[Problem] The data below holds a line containing "Build this scene" and a line containing "COL = scene.collection"; please quote exactly those two lines and every line between them, and nothing else.

Rows from a 3D scene dataset
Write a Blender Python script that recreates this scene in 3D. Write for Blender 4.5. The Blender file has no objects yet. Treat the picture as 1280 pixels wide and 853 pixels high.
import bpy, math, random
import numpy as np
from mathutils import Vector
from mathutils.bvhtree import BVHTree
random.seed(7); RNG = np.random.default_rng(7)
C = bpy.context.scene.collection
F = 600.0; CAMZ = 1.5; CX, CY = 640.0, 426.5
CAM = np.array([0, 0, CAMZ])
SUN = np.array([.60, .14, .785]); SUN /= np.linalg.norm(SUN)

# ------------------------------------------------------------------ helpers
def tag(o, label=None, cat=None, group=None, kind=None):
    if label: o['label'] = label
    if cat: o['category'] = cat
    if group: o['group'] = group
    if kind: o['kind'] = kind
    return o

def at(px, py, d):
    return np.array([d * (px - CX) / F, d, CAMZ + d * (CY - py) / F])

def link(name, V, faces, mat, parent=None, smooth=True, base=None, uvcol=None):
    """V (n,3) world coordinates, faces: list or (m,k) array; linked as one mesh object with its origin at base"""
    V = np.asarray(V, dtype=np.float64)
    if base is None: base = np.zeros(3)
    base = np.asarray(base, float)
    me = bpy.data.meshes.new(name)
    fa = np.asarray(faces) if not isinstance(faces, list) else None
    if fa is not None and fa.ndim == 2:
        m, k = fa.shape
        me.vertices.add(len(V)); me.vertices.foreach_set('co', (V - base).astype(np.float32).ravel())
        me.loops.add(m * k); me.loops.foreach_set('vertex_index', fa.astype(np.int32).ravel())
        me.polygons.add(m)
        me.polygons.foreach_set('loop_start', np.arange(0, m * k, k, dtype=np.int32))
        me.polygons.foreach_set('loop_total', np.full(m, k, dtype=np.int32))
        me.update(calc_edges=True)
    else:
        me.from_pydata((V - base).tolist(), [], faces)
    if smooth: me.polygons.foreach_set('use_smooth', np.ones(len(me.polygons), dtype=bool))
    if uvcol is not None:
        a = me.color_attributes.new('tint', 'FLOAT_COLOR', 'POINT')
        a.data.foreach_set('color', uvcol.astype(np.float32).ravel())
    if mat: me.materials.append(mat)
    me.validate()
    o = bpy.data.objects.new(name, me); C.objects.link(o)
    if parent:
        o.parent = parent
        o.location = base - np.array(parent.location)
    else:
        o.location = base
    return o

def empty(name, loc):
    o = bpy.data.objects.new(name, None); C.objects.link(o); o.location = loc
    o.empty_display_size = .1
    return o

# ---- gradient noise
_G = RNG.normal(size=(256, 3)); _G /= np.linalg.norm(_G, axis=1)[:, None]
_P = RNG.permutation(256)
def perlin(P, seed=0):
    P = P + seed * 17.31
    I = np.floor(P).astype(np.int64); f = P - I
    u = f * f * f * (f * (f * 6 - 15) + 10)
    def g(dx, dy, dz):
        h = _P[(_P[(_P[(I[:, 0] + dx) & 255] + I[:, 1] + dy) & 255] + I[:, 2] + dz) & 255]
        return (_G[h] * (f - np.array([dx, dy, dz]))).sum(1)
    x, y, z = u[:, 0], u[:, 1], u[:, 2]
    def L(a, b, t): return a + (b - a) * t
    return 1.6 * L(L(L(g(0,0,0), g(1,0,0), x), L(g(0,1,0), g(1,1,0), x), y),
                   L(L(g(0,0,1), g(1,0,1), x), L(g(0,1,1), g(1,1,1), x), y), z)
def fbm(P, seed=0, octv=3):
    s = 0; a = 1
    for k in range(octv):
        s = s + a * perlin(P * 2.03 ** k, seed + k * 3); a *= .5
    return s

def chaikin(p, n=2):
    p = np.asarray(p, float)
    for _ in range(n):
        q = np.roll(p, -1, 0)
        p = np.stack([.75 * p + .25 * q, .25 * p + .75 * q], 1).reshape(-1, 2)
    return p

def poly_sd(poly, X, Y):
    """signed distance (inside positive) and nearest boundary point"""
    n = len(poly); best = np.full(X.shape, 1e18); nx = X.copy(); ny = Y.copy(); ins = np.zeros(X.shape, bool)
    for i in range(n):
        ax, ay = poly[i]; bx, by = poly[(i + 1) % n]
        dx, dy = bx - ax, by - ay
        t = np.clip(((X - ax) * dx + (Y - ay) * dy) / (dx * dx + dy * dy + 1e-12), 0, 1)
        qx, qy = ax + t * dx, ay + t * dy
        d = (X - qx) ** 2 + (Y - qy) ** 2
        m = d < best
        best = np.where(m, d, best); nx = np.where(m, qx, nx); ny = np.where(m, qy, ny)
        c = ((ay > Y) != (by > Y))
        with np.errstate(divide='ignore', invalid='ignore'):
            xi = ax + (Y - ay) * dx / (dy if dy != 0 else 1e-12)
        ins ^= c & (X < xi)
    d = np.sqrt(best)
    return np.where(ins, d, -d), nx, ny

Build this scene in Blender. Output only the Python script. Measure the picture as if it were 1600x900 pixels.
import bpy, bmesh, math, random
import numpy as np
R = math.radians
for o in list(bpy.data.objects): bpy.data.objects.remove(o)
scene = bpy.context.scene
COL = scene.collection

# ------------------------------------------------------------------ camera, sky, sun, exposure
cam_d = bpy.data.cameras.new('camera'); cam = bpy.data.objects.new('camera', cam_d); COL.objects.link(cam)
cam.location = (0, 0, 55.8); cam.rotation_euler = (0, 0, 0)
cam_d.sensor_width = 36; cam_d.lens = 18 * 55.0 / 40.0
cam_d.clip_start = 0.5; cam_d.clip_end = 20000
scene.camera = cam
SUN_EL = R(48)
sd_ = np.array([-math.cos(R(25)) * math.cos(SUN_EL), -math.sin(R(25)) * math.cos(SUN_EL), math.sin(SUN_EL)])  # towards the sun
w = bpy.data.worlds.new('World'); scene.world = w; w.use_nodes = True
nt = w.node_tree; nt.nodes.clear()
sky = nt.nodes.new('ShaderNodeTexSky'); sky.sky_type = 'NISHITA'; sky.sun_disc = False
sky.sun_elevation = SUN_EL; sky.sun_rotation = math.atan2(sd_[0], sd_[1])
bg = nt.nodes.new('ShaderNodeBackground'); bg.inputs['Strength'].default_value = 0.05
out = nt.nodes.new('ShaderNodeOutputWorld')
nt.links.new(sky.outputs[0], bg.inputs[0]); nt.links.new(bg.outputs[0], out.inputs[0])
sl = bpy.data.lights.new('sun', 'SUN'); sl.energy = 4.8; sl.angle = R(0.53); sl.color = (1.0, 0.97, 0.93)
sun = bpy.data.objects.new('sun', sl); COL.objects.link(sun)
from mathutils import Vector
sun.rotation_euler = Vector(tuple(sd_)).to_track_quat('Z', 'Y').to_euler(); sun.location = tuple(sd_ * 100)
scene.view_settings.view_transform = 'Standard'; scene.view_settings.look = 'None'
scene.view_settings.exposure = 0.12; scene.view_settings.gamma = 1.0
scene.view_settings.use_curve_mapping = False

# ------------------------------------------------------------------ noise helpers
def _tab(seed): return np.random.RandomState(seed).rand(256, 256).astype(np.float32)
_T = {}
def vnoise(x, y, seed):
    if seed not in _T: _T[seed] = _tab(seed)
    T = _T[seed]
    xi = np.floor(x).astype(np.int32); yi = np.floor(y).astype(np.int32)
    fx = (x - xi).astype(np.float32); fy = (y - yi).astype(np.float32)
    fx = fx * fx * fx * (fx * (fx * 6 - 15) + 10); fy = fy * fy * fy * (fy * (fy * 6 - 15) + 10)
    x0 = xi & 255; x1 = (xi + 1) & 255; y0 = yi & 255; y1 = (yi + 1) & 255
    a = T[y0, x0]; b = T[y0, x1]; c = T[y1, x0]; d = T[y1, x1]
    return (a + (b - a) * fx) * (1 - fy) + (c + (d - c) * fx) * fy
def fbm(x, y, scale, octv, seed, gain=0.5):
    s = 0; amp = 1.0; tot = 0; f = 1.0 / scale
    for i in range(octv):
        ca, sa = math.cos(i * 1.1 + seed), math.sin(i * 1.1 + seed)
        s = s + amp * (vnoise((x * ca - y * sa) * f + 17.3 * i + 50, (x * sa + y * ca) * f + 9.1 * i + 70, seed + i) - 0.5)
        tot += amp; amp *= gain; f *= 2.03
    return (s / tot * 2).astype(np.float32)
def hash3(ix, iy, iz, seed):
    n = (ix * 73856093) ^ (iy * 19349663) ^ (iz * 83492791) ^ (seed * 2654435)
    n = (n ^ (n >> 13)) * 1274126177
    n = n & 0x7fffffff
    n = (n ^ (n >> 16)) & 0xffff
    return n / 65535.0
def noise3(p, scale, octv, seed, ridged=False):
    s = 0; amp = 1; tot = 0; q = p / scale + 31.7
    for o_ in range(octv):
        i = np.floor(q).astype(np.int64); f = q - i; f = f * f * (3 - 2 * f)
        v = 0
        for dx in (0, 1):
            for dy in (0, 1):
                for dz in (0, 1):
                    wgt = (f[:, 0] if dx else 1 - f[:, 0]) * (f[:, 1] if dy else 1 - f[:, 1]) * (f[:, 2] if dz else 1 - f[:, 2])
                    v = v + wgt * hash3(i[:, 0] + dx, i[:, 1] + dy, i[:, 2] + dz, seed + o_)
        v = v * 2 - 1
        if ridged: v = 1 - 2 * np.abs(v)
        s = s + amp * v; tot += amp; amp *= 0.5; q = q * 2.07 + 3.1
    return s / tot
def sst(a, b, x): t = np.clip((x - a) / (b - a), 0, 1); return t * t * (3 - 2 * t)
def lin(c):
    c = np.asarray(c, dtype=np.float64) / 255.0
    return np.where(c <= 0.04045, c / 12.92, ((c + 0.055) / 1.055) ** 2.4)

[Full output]
Build this scene in Blender. Output only the Python script. Measure the picture as if it were 1600x900 pixels.
import bpy, bmesh, math, random
import numpy as np
R = math.radians
for o in list(bpy.data.objects): bpy.data.objects.remove(o)
scene = bpy.context.scene
COL = scene.collection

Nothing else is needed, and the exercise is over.